Since I've been drawing random comparisons at will, may as well make one more, taking into account wackypedia's statements implying that the Kamigami evolved the universe sort of in stages and that there seem to be similarities with Daoism. "The first powers which came into existence at the time of the creation of the universe" being 5 in number reminds me loosely of what were said to be the 5 Shuddhatattvas of "ShaktyaNDa" in Kashmiri Shaivam/the 5 stages in the first evolution of Paramashiva into the All. Or something. Whatever.
Be that as it may, Shintoism certainly has cosmological views. And the very fact that comparisons are made with the Taoist cosmological perception means that Shinto cosmogony is likely to be far more intricate than straightforward reading. (Which I suppose was already indicated in this statement from wacky, as it refers to how Shinto cosmogony was a matter of study for Shinto scholars: "Amenominakanushi has been considered a concept developed under the influence of Chinese thought.[22] With the flourishing of kokugaku the concept was studied by scholars.[22]") Not that I ever thought Shinto to be any more trivial than Hindoo or Taoist religion - the very fact that there exist Shintos who understood matters pertaining to Uma-Shiva (and surprisingly well) in order for them to make their deep comparisons with their own religion's views and practices, clearly meant that they had naturally had deep insight and that their ancestral religion was at least as profound. Besides, Shintoists still interact directly with the Gods, which is proof in itself.

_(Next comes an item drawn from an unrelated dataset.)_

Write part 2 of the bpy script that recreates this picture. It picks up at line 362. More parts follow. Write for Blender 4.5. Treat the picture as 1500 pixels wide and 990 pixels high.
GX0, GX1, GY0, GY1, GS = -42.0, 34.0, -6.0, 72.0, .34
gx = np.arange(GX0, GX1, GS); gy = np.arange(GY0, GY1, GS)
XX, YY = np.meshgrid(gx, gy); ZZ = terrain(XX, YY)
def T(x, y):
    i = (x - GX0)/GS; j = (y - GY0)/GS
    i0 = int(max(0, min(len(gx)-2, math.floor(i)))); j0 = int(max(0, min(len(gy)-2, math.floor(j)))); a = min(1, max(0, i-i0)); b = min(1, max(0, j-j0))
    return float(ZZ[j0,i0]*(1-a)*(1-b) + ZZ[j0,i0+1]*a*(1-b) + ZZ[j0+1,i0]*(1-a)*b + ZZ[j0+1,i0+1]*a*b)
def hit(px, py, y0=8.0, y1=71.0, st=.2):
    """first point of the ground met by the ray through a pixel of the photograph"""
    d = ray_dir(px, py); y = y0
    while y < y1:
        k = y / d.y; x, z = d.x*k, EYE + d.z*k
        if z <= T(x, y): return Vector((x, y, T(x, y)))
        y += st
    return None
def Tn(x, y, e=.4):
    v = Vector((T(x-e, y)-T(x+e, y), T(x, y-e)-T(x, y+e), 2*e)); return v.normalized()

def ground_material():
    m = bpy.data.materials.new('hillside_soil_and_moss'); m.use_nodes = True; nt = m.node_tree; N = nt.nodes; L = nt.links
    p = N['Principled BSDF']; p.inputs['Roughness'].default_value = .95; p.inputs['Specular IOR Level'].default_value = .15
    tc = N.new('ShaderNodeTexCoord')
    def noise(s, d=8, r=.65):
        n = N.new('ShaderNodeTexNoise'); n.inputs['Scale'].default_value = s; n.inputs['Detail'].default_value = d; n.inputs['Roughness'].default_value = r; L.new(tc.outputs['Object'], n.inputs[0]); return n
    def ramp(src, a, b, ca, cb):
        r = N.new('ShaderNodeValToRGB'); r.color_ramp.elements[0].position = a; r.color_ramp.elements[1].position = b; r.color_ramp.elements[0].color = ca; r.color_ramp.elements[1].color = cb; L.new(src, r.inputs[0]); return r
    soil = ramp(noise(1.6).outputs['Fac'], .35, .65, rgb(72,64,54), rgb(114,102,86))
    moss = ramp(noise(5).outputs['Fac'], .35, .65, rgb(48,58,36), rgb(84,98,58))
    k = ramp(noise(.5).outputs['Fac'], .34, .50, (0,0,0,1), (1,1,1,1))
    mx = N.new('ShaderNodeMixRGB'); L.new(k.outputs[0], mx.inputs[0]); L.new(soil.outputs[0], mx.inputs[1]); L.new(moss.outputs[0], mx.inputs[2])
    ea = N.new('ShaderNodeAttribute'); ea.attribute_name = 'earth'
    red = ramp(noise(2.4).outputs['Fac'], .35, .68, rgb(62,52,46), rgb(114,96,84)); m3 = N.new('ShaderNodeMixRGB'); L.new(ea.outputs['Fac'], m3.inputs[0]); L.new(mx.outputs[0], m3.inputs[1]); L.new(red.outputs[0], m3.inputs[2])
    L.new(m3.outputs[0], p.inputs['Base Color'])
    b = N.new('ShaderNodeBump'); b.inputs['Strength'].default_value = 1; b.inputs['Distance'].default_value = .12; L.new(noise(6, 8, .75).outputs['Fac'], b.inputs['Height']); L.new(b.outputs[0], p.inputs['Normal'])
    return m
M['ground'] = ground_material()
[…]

3. On this statement from the wackypedia article again:
"Since Japanese language does not distinguish between singular and plural, kami refers to the divinity, or sacred essence, that manifests in multiple forms: rocks, trees, rivers, animals, places, and even people can be said to possess the nature of kami."
Hmmm, Kami as a general/basic terminology could be a concept somewhat like Atman, also to be described as "sacred essence". In Hindoo religion too, there are Gods in or of trees and mountains/rocks, rivers, animals, places (e.g. forests, villages) etc. And the fact that Kami refers to "the divinity or sacred essence that manifests" (in all things) is not unlike the Paramaatman being found in all things. Am not meaning to force the issue or even submitting Atman as the term for translation, nor do I think that these two terms are equivalent, but heathen religions tend to have some notion of fundamental essence(s) - which they tend to regard as sacred and ubiquitous - and I think in Shinto religion it is Kami and in Hindoos' religion it is Atman. Also, other native Shintoists had explained that "Kami" had a monist meaning too, hence akin to Parabrahman but also like the Tao. (This last also seems to be alluded to in some of the above English-language descriptions of their cosmogony.)